## TASK DETAILS
Return the listing below word for word.

## DATA EXCERPT
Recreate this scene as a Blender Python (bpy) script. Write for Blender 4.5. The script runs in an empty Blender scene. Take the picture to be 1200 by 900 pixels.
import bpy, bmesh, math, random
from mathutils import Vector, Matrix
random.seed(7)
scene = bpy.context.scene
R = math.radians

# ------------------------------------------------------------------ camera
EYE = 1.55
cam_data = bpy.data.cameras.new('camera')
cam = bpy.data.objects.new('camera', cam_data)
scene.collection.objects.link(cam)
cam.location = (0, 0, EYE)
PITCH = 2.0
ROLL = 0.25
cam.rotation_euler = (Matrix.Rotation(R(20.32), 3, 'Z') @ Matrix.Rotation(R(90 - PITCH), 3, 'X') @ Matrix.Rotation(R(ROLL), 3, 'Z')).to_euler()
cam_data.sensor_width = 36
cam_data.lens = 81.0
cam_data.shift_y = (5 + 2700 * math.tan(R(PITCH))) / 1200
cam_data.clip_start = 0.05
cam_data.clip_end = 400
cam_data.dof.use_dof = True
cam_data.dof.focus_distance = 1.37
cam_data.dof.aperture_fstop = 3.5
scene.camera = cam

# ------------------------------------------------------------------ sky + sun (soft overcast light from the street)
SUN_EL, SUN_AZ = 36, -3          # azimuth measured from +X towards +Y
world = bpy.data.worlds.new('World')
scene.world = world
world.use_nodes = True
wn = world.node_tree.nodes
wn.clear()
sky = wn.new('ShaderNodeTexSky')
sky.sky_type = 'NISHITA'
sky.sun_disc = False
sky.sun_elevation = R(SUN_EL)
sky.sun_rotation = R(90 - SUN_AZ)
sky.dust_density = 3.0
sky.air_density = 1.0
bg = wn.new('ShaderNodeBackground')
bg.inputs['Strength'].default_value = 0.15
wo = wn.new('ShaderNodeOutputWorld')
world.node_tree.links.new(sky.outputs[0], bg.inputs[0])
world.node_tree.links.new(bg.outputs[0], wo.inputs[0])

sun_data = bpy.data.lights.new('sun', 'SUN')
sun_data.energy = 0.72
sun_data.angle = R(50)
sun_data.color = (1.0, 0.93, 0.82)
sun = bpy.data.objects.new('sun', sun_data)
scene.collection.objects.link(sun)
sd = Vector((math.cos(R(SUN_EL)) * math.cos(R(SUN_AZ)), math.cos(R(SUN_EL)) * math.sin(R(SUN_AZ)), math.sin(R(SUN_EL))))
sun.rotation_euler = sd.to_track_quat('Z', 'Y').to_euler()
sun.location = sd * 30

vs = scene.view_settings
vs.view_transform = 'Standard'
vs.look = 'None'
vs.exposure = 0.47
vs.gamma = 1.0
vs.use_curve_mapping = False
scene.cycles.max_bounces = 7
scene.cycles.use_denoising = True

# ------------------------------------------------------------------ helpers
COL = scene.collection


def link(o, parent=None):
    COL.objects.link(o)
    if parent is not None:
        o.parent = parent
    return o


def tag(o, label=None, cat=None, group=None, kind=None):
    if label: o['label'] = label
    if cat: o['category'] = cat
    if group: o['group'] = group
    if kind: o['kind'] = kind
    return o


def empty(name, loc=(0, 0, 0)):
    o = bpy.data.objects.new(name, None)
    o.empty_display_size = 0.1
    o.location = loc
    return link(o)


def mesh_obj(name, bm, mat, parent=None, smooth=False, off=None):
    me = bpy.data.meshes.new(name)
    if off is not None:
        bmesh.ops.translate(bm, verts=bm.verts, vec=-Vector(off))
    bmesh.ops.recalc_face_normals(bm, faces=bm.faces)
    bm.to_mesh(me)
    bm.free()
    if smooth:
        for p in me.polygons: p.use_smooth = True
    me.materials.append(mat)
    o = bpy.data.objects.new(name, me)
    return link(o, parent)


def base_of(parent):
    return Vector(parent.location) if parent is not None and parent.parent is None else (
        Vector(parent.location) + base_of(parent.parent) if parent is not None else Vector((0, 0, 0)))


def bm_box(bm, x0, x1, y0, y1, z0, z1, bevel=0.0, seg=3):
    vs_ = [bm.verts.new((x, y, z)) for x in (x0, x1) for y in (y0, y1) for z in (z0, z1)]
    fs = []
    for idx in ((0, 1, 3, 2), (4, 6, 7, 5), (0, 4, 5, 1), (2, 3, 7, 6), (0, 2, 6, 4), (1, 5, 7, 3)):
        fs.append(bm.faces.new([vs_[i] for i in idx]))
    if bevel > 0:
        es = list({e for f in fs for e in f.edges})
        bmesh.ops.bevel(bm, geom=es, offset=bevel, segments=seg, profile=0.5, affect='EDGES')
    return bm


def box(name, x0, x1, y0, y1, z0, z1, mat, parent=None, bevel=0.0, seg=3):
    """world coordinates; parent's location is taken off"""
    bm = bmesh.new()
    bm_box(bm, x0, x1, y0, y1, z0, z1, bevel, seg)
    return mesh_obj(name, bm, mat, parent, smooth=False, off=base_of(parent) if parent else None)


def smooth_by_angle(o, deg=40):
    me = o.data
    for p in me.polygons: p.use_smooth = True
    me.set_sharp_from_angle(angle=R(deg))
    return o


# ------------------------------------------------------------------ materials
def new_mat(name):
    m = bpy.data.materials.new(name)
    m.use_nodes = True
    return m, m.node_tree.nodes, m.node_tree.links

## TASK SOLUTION
Recreate this scene as a Blender Python (bpy) script. Write for Blender 4.5. The script runs in an empty Blender scene. Take the picture to be 1200 by 900 pixels.
import bpy, bmesh, math, random
from mathutils import Vector, Matrix
random.seed(7)
scene = bpy.context.scene
R = math.radians

# ------------------------------------------------------------------ camera
EYE = 1.55
cam_data = bpy.data.cameras.new('camera')
cam = bpy.data.objects.new('camera', cam_data)
scene.collection.objects.link(cam)
cam.location = (0, 0, EYE)
PITCH = 2.0
ROLL = 0.25
cam.rotation_euler = (Matrix.Rotation(R(20.32), 3, 'Z') @ Matrix.Rotation(R(90 - PITCH), 3, 'X') @ Matrix.Rotation(R(ROLL), 3, 'Z')).to_euler()
cam_data.sensor_width = 36
cam_data.lens = 81.0
cam_data.shift_y = (5 + 2700 * math.tan(R(PITCH))) / 1200
cam_data.clip_start = 0.05
cam_data.clip_end = 400
cam_data.dof.use_dof = True
cam_data.dof.focus_distance = 1.37
cam_data.dof.aperture_fstop = 3.5
scene.camera = cam

# ------------------------------------------------------------------ sky + sun (soft overcast light from the street)
SUN_EL, SUN_AZ = 36, -3          # azimuth measured from +X towards +Y
world = bpy.data.worlds.new('World')
scene.world = world
world.use_nodes = True
wn = world.node_tree.nodes
wn.clear()
sky = wn.new('ShaderNodeTexSky')
sky.sky_type = 'NISHITA'
sky.sun_disc = False
sky.sun_elevation = R(SUN_EL)
sky.sun_rotation = R(90 - SUN_AZ)
sky.dust_density = 3.0
sky.air_density = 1.0
bg = wn.new('ShaderNodeBackground')
bg.inputs['Strength'].default_value = 0.15
wo = wn.new('ShaderNodeOutputWorld')
world.node_tree.links.new(sky.outputs[0], bg.inputs[0])
world.node_tree.links.new(bg.outputs[0], wo.inputs[0])

sun_data = bpy.data.lights.new('sun', 'SUN')
sun_data.energy = 0.72
sun_data.angle = R(50)
sun_data.color = (1.0, 0.93, 0.82)
sun = bpy.data.objects.new('sun', sun_data)
scene.collection.objects.link(sun)
sd = Vector((math.cos(R(SUN_EL)) * math.cos(R(SUN_AZ)), math.cos(R(SUN_EL)) * math.sin(R(SUN_AZ)), math.sin(R(SUN_EL))))
sun.rotation_euler = sd.to_track_quat('Z', 'Y').to_euler()
sun.location = sd * 30

vs = scene.view_settings
vs.view_transform = 'Standard'
vs.look = 'None'
vs.exposure = 0.47
vs.gamma = 1.0
vs.use_curve_mapping = False
scene.cycles.max_bounces = 7
scene.cycles.use_denoising = True

# ------------------------------------------------------------------ helpers
COL = scene.collection


def link(o, parent=None):
    COL.objects.link(o)
    if parent is not None:
        o.parent = parent
    return o


def tag(o, label=None, cat=None, group=None, kind=None):
    if label: o['label'] = label
    if cat: o['category'] = cat
    if group: o['group'] = group
    if kind: o['kind'] = kind
    return o


def empty(name, loc=(0, 0, 0)):
    o = bpy.data.objects.new(name, None)
    o.empty_display_size = 0.1
    o.location = loc
    return link(o)


def mesh_obj(name, bm, mat, parent=None, smooth=False, off=None):
    me = bpy.data.meshes.new(name)
    if off is not None:
        bmesh.ops.translate(bm, verts=bm.verts, vec=-Vector(off))
    bmesh.ops.recalc_face_normals(bm, faces=bm.faces)
    bm.to_mesh(me)
    bm.free()
    if smooth:
        for p in me.polygons: p.use_smooth = True
    me.materials.append(mat)
    o = bpy.data.objects.new(name, me)
    return link(o, parent)


def base_of(parent):
    return Vector(parent.location) if parent is not None and parent.parent is None else (
        Vector(parent.location) + base_of(parent.parent) if parent is not None else Vector((0, 0, 0)))


def bm_box(bm, x0, x1, y0, y1, z0, z1, bevel=0.0, seg=3):
    vs_ = [bm.verts.new((x, y, z)) for x in (x0, x1) for y in (y0, y1) for z in (z0, z1)]
    fs = []
    for idx in ((0, 1, 3, 2), (4, 6, 7, 5), (0, 4, 5, 1), (2, 3, 7, 6), (0, 2, 6, 4), (1, 5, 7, 3)):
        fs.append(bm.faces.new([vs_[i] for i in idx]))
    if bevel > 0:
        es = list({e for f in fs for e in f.edges})
        bmesh.ops.bevel(bm, geom=es, offset=bevel, segments=seg, profile=0.5, affect='EDGES')
    return bm


def box(name, x0, x1, y0, y1, z0, z1, mat, parent=None, bevel=0.0, seg=3):
    """world coordinates; parent's location is taken off"""
    bm = bmesh.new()
    bm_box(bm, x0, x1, y0, y1, z0, z1, bevel, seg)
    return mesh_obj(name, bm, mat, parent, smooth=False, off=base_of(parent) if parent else None)


def smooth_by_angle(o, deg=40):
    me = o.data
    for p in me.polygons: p.use_smooth = True
    me.set_sharp_from_angle(angle=R(deg))
    return o


# ------------------------------------------------------------------ materials
def new_mat(name):
    m = bpy.data.materials.new(name)
    m.use_nodes = True
    return m, m.node_tree.nodes, m.node_tree.links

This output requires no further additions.